Recently, the volatility in Bitcoin (BTC) prices has attracted attention. The return of whales to buying has increased the interest of cryptocurrency investors, creating an expectation of a rise in the markets. According to Santiment’s on-chain data, December stood out as a period when large investors began accumulating again, positively affecting the price.
According to the data, whale and shark wallets holding between 10 and 10,000 Bitcoin collectively accumulated a total of 47,584 Bitcoin in December. This situation indicates that major players have changed their strategy following a selling period of 113,070 Bitcoin that occurred between October 12 and November 30. This rapid change in direction is creating an optimistic atmosphere in the markets.
Santiment states that the sudden buying activity of large wallets has given upward momentum to the Bitcoin price. However, the biggest obstacle to continuing this momentum appears to be the behavior of retail investors. While small investors try to buy as they see dip levels, the market outlook could quickly change if these wallets turn to selling.

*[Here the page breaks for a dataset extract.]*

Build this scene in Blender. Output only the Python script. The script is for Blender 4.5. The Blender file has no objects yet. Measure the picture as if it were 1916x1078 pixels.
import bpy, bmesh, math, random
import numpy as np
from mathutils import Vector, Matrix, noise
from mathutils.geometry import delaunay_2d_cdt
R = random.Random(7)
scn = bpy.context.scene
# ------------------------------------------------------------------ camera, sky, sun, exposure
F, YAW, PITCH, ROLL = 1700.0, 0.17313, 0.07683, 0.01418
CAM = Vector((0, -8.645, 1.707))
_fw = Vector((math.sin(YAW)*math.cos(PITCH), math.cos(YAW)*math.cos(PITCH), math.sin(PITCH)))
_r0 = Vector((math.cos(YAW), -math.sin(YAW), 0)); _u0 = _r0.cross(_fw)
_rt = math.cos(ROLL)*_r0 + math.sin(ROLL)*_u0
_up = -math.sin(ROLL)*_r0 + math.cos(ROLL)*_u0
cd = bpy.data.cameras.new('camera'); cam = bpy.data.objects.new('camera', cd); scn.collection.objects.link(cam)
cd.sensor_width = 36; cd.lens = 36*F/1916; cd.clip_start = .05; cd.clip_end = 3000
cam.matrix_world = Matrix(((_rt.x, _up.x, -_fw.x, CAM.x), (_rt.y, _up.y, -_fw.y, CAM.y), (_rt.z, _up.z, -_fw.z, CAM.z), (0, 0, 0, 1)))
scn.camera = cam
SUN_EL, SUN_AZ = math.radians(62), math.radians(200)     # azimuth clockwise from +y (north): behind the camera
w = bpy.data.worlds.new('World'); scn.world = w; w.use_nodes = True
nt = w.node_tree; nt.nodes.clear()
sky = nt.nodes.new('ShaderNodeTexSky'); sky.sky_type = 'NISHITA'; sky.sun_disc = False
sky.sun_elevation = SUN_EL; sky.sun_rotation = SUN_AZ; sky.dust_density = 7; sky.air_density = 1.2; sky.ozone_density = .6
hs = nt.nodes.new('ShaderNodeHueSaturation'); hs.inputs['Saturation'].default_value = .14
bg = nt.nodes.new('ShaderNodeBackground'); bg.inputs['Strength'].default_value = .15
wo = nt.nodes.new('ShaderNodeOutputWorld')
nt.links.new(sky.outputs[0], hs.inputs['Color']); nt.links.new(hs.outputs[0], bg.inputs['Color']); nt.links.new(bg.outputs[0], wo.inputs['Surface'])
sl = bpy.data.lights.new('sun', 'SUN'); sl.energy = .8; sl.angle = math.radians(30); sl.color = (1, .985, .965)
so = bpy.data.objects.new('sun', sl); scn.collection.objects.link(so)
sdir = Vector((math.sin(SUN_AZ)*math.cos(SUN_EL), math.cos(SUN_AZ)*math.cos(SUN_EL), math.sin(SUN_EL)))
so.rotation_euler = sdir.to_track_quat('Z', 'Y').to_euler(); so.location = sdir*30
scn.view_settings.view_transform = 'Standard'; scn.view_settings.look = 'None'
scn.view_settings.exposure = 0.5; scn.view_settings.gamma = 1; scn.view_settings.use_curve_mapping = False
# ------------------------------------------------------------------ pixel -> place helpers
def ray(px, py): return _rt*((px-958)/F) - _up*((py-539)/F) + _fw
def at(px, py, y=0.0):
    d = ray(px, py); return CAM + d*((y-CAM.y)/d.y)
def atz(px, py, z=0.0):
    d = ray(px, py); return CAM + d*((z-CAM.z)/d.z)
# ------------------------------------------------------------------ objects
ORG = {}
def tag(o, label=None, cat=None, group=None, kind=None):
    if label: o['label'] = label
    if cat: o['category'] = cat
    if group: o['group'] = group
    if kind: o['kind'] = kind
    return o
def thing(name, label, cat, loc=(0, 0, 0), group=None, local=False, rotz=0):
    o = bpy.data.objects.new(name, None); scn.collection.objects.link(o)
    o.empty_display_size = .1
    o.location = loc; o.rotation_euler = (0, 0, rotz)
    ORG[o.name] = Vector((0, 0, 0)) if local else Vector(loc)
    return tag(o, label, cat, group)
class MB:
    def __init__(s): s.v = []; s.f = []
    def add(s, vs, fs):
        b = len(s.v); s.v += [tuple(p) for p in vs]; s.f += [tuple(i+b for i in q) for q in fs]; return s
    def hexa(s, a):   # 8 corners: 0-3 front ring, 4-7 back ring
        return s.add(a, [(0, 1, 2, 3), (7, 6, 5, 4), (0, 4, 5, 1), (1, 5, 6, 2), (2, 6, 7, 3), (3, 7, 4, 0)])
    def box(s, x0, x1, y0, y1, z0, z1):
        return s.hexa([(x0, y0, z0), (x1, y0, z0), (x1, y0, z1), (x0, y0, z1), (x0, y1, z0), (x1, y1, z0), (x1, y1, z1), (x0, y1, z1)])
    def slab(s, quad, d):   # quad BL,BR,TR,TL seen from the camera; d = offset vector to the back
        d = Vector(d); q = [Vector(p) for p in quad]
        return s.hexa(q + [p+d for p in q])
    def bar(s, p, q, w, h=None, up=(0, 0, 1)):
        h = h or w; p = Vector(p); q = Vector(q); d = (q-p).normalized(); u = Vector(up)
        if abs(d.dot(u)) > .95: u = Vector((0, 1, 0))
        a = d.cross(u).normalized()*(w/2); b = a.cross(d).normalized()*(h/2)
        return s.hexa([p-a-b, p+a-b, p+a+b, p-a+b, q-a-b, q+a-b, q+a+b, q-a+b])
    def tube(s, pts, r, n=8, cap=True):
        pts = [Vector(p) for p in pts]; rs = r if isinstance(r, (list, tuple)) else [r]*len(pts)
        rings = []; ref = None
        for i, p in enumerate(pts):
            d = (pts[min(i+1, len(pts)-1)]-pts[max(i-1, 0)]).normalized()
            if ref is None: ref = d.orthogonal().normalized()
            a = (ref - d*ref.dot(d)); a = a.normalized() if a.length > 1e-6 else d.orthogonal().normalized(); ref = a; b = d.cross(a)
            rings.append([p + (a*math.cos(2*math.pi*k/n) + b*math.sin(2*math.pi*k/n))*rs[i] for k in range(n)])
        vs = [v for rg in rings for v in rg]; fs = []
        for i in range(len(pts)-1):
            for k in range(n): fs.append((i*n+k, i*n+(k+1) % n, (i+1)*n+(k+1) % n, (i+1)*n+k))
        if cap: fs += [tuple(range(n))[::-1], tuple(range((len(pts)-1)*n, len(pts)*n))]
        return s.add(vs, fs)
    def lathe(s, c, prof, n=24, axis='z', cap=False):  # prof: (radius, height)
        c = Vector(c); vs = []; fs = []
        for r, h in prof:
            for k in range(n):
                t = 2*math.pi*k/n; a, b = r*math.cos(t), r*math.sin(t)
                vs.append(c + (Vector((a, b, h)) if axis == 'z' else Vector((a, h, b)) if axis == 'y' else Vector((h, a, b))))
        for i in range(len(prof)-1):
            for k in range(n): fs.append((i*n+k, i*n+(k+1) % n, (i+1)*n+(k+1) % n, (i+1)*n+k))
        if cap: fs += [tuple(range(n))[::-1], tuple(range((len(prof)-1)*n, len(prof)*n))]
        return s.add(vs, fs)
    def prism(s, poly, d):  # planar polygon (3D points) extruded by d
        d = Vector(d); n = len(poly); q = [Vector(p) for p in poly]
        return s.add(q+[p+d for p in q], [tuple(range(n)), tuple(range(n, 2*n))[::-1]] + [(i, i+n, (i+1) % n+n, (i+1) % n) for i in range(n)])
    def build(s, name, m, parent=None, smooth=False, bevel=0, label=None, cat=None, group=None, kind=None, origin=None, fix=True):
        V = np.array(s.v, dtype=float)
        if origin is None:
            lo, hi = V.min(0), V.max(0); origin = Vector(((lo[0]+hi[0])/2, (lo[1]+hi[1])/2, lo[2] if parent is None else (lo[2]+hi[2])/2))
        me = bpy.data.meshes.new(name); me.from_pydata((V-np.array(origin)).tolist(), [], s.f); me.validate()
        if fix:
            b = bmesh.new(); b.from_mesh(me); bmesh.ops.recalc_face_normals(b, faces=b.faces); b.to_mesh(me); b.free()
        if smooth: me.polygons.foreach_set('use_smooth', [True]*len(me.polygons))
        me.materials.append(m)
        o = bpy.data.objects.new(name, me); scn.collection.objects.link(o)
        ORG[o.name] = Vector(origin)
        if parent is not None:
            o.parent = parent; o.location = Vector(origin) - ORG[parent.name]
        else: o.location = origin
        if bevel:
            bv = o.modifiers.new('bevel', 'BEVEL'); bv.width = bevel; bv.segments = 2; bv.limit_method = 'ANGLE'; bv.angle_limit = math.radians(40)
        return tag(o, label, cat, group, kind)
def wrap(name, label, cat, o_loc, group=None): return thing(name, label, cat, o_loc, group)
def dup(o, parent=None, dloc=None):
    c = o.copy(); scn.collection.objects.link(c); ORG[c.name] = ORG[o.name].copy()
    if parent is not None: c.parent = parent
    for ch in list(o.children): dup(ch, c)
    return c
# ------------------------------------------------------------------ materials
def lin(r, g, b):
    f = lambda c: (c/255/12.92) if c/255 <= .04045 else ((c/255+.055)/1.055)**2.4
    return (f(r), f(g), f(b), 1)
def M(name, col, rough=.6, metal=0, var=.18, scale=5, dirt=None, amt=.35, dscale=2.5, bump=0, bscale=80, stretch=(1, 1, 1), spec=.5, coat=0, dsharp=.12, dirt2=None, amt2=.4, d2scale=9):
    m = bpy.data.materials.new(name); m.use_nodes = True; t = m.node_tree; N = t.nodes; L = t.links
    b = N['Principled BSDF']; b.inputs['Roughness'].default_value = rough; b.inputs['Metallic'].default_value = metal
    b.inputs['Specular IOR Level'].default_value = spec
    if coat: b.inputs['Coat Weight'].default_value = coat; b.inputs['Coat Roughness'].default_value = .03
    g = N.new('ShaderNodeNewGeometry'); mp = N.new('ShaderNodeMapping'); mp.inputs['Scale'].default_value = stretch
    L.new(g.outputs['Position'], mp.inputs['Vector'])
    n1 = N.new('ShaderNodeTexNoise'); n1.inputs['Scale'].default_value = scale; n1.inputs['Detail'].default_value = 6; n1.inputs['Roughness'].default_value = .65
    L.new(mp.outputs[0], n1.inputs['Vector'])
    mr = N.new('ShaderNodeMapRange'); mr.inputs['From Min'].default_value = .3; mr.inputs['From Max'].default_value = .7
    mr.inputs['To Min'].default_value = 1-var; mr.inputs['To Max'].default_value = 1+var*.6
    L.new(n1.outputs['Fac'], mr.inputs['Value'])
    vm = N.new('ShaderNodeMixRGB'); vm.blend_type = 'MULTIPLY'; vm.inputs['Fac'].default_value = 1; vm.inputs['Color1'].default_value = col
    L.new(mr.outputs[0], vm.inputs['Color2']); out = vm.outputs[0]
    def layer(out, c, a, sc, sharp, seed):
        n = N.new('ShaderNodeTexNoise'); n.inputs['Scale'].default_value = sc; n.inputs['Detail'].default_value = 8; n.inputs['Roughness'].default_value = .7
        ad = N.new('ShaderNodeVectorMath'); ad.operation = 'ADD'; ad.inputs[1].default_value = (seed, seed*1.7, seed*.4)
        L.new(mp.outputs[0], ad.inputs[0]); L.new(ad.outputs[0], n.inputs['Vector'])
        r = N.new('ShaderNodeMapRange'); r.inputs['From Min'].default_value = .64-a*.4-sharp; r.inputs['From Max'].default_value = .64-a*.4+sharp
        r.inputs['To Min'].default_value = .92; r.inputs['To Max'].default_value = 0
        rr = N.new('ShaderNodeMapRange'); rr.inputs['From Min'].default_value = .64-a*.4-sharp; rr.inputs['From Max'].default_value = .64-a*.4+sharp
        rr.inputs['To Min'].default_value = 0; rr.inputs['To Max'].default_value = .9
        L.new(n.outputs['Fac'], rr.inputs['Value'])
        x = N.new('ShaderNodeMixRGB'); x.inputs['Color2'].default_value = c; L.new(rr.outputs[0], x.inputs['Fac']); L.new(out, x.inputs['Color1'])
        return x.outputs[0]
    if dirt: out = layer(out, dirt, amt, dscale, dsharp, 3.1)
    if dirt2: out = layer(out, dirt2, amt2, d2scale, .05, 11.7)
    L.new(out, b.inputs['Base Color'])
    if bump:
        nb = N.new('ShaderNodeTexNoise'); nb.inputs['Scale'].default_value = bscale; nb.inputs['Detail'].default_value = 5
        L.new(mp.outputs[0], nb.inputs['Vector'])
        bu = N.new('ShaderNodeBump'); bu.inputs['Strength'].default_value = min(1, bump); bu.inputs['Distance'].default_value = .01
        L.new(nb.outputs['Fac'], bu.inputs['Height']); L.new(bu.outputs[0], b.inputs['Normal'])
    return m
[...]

The accumulation of Bitcoin by whales serves as a shield against small investors' selling decisions. Santiment's data shows that if retail wallets continue to buy instead of moving to sell, Bitcoin’s price could rise strongly, similar to September and early October. During this period, a similar accumulation was made, resulting in a significant price increase.
The market outlook presents a clear picture. As large investors buy, Bitcoin supply is quickly accumulating in these wallets. If the selling pressure from small investors decreases or this segment turns to selling, a new wave of increase for Bitcoin may become inevitable.